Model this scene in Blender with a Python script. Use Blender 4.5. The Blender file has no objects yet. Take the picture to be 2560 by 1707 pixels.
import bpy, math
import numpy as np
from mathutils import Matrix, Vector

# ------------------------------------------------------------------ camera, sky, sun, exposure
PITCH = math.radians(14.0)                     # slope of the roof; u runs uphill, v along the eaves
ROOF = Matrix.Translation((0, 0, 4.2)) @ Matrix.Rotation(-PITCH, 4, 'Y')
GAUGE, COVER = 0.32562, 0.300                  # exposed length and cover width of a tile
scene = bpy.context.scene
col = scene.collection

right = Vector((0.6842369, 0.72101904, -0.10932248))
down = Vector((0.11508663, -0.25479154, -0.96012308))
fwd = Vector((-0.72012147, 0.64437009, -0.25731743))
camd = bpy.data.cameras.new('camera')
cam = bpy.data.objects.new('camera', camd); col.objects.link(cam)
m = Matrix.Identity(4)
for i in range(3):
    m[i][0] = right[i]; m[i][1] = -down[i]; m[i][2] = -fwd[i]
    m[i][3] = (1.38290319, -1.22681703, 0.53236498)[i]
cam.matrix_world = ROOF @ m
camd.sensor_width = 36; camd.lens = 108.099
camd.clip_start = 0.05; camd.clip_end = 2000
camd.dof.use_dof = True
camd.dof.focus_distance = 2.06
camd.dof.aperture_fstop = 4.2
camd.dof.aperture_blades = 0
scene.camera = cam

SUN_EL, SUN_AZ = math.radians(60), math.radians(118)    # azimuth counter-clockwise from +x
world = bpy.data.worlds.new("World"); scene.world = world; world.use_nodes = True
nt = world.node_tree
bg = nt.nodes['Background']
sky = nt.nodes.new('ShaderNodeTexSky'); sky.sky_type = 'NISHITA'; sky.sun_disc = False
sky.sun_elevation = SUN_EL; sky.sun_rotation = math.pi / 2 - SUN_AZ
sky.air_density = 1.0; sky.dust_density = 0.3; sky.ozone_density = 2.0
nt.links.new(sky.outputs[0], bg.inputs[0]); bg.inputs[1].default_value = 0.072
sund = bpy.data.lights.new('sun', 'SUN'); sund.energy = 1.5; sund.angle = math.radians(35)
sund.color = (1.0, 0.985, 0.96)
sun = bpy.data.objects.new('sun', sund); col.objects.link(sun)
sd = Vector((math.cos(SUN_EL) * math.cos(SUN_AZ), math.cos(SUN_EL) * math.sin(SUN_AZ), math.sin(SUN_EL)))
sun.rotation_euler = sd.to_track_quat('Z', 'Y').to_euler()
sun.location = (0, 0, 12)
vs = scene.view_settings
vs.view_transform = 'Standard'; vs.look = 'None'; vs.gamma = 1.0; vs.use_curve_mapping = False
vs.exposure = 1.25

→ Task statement
Please write out exactly the lines from the start of the data through the line that contains "scene.camera = cam", both ends included, and nothing else.

→ Final result
Model this scene in Blender with a Python script. Use Blender 4.5. The Blender file has no objects yet. Take the picture to be 2560 by 1707 pixels.
import bpy, math
import numpy as np
from mathutils import Matrix, Vector

# ------------------------------------------------------------------ camera, sky, sun, exposure
PITCH = math.radians(14.0)                     # slope of the roof; u runs uphill, v along the eaves
ROOF = Matrix.Translation((0, 0, 4.2)) @ Matrix.Rotation(-PITCH, 4, 'Y')
GAUGE, COVER = 0.32562, 0.300                  # exposed length and cover width of a tile
scene = bpy.context.scene
col = scene.collection

right = Vector((0.6842369, 0.72101904, -0.10932248))
down = Vector((0.11508663, -0.25479154, -0.96012308))
fwd = Vector((-0.72012147, 0.64437009, -0.25731743))
camd = bpy.data.cameras.new('camera')
cam = bpy.data.objects.new('camera', camd); col.objects.link(cam)
m = Matrix.Identity(4)
for i in range(3):
    m[i][0] = right[i]; m[i][1] = -down[i]; m[i][2] = -fwd[i]
    m[i][3] = (1.38290319, -1.22681703, 0.53236498)[i]
cam.matrix_world = ROOF @ m
camd.sensor_width = 36; camd.lens = 108.099
camd.clip_start = 0.05; camd.clip_end = 2000
camd.dof.use_dof = True
camd.dof.focus_distance = 2.06
camd.dof.aperture_fstop = 4.2
camd.dof.aperture_blades = 0
scene.camera = cam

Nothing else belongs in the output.